For KLA ART 2021, she created a sculptural recipe, Recipes To Cleanse The Body And Calm The Mind, Or How To Live When You’re Dying, a meditative walk through a spiral shaped pop up garden in the heart of the city. An oasis imbued with herbs and with healing properties. Participants were encouraged to bring a contribution of their own, and to take what they needed as an act of collective healing.

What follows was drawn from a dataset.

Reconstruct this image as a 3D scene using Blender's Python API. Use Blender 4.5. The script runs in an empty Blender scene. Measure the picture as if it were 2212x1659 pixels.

In 2017, Kobusinge collaborated with Salooni, a multidisciplinary art project that posits black hair practices as systems of knowledge. In 2018 she co-created a zine with poet, Gloria Kiconco, in conversation with an interactive performance, 'Return to Sender', exploring rejected conversations and masculinity in the family, church and state. She experimented with works on bark cloth paper during residencies in Johannesburg, South Africa (2019) and Cali, Colombia (2020).
Her work has been exhibited with the Salooni Collective at Southbank Centre, UK, Institut National de Formation Artistique et Culturelle in Burkina Faso and the N’GOLA Biennial of Arts and Culture in São Tomé e Príncipe, with Bookstop Sanaa Art Library & Creative Learning Space (BSS) for DIY Knowledge at Rich Mix, London, with 32 Degrees East for their members’ exhibition, with Gloria Kiconco at the German Cultural Institute in Kampala,and as part of FitClique Africa’s Feminist Utopia installations in Kampala and Nairobi.